* [What to do]: Scan the records for the word "Write". Copy each line that includes it.
---*---
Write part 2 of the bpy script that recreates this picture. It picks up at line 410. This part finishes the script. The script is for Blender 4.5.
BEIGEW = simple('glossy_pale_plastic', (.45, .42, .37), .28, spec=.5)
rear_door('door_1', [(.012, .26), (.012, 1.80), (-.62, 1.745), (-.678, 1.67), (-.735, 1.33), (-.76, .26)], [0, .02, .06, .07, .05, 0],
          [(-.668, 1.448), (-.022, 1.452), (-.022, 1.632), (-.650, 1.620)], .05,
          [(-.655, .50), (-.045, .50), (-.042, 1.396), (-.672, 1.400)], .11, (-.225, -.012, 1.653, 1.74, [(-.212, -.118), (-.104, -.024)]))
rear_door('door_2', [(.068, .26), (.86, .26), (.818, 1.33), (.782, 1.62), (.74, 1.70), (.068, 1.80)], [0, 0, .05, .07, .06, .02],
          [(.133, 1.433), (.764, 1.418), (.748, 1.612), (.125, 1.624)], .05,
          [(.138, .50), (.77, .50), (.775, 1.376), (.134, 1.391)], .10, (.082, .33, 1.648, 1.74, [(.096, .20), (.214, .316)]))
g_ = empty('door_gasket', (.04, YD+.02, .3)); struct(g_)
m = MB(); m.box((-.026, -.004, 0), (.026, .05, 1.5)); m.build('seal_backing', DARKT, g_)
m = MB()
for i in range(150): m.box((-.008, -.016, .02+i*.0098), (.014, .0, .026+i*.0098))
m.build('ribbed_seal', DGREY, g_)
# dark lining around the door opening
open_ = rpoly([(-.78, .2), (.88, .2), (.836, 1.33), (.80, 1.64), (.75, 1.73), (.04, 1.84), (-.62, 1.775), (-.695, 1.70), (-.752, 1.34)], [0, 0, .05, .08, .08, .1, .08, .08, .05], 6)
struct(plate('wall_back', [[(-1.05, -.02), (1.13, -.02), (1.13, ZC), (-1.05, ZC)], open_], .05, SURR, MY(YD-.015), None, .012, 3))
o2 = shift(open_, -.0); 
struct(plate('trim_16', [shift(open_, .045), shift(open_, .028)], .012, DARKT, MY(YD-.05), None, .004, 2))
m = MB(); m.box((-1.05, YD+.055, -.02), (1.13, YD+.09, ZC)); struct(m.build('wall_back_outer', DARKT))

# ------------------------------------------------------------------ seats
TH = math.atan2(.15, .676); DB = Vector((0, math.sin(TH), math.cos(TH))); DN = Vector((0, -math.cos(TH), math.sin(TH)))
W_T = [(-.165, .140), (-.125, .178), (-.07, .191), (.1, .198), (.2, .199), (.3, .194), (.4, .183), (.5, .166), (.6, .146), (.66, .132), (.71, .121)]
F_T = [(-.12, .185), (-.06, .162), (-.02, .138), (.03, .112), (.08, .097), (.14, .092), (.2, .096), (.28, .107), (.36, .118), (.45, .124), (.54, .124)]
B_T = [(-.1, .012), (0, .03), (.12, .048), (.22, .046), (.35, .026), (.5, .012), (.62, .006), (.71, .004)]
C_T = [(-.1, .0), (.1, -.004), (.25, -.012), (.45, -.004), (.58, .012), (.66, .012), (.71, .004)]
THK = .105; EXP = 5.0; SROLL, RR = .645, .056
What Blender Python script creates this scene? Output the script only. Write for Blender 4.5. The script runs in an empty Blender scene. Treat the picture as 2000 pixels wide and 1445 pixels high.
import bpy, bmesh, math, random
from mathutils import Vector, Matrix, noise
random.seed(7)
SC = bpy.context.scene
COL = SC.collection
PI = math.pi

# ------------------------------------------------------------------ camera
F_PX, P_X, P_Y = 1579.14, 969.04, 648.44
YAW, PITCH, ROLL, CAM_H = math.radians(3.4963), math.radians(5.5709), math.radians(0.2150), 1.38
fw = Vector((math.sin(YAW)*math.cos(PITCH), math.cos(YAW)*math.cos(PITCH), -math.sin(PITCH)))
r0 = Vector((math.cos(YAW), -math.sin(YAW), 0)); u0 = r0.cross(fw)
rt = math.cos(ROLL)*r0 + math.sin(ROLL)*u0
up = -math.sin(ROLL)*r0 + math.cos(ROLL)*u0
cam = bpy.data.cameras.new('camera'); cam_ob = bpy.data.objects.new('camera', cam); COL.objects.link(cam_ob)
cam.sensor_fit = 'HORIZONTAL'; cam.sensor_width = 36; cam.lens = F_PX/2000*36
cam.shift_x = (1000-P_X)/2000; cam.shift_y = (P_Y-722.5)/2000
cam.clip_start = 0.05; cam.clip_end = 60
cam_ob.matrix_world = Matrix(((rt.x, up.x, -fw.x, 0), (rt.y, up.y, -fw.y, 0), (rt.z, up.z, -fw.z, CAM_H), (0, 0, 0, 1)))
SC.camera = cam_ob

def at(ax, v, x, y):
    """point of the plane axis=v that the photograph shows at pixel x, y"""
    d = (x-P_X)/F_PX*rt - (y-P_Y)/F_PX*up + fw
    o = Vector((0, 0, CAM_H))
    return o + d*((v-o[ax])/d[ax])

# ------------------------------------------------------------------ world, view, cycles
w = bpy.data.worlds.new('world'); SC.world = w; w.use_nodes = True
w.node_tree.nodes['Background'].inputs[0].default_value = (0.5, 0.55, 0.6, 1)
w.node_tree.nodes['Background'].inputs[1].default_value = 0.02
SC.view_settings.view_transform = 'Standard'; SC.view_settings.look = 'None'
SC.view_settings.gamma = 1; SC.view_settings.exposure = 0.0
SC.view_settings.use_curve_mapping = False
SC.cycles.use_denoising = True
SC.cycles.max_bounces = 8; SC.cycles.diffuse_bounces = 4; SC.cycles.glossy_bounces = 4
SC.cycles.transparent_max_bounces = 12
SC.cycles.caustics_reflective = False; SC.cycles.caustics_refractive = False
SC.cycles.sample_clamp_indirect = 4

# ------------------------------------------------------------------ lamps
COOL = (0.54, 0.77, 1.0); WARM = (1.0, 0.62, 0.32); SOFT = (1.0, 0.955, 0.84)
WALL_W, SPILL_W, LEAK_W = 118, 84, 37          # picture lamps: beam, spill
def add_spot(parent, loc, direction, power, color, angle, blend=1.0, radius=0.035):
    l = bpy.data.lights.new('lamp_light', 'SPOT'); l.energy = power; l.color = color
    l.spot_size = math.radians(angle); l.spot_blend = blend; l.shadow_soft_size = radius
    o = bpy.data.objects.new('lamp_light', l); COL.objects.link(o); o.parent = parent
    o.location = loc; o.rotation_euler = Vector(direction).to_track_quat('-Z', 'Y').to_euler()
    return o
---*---
* [Full output]:
Write part 2 of the bpy script that recreates this picture. It picks up at line 410. This part finishes the script. The script is for Blender 4.5.
What Blender Python script creates this scene? Output the script only. Write for Blender 4.5. The script runs in an empty Blender scene. Treat the picture as 2000 pixels wide and 1445 pixels high.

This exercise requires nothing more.